No answers, only more questions

Published 12:00 am Wednesday, November 18, 2015

The cursor on the blank page that is supposed to contain the words of this week’s column blinks at me. I sit with fingers on the keyboard and wait, not knowing what to type.

I call it waiting on the muse, opening to inspiration, listening for what speaks from my heart. This morning as I sit, my heart is silent.

Perhaps it’s silent because there is too much noise in the world right now to add one more voice to the chatter. Maybe, it’s silent because words seem small and inadequate when it comes to expressing my feelings.

Whatever the reason, nothing pours through my fingers except this explanation for why there is no column yet. Patience, I whisper, it will come in its own time.

The tugging from my heart in recent days is related to what is filling the news cycle — terrorists killing innocent people in Paris, probably blowing up a Russian plane and bombing Baghdad, again killing innocent people.

There are the images of refugees fleeing those same terrorists. A picture of a Syrian baby’s lifeless body lying on a beach haunts me.

There is also enough sadness and confusion right here at home to keep the questions coming for days. And, there is the constant noise of politicians attacking each other and droning on about their stance on refugees, illegal immigrants, gun control, taxation, foreign affairs etc.

Is my heart silent because all of this breaks it open and leaves it empty? Or, is it simply waiting for some explanation that will close the wound and make sense of what seems so senseless.

Over the last few days, I’ve read many words of fear and hatred posted on social media. Some of the comments condemn all Muslims; consider every one of them murderers, terrorists and bad people. Other comments remind us that Christians have their own sins to bear when it comes to violence.

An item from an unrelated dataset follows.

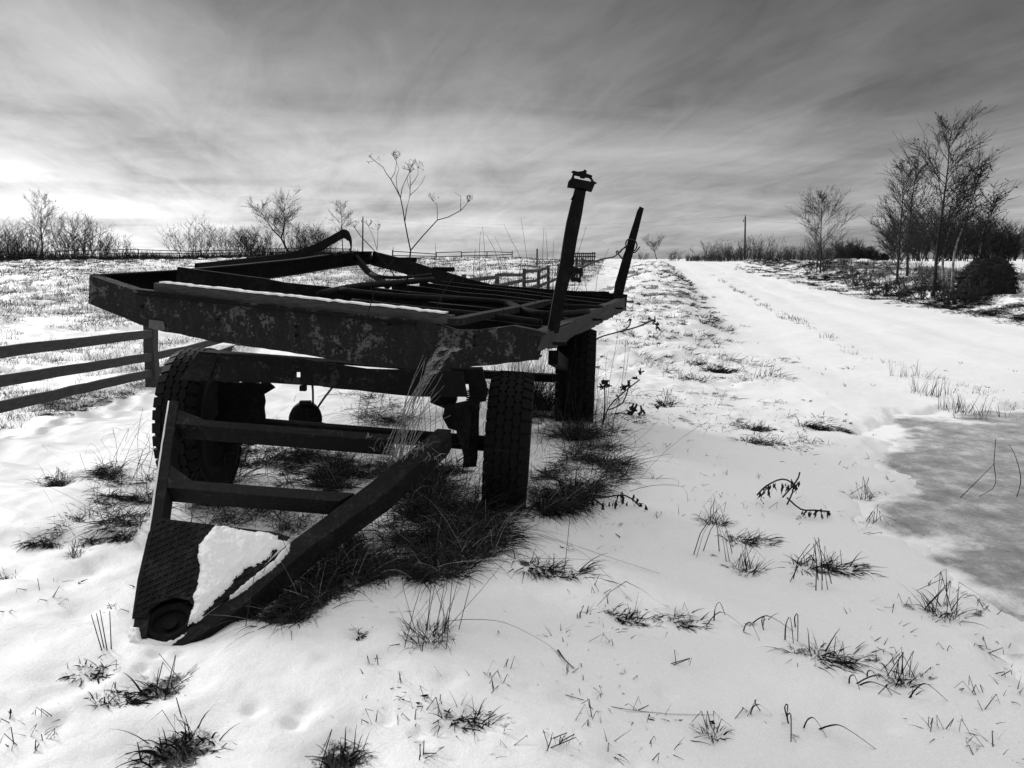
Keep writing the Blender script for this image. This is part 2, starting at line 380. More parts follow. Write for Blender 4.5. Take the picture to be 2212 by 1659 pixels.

Back and forth goes the arguing, accusing and condemning. I thought this column was going to be about reminding both sides that the holy books they follow have passages that seem to support violence as well as quotes about peace and forgiveness.

I even read some of those passages in both the Bible and the Koran. Then, when I thought about going in the direction of comparison, my heart whispered, “Keep silent.”

What will it accomplish to point out that there are passages of violence and peace in both holy books? Will it bring us closer to understanding each other or will it only invite us to defend our chosen beliefs?

My heart says be still and know, be quiet and hear. Is there much being quiet and listening going on right now on any side of the issues that seems to divide us? Are our hearts crying out to us to stop for a moment and let something greater than our small selves speak to us?

The cursor seems to be blink in time to the beating of my heart. That rhythm reminds me that every human on the planet has that same rhythm thumping away at this very moment.

I see my blank page is almost full now, and it’s not the column I thought I’d write today. No, this is a column filled with questions to which I have no answers.

Funny, as I sit quietly I hear words in my heart from an unexpected source. It is a poem written by a Sufi mystic named Rumi. For those who don’t know. Sufism is the mystical arm of Islam, the practice of seeking divine love through direct personal experience of God, something Christians know about as well.

How strange that I hear these words, but how well they fit what I feel as I sit with the silence of my heart.


“Out beyond ideas of wrongdoing

and rightdoing there is a field.

I’ll meet you there.

When the soul lies down in that grass

the world is too full to talk about.”

― Rumi


Nancy Blackmon is a former newspaper editor and a yoga teacher.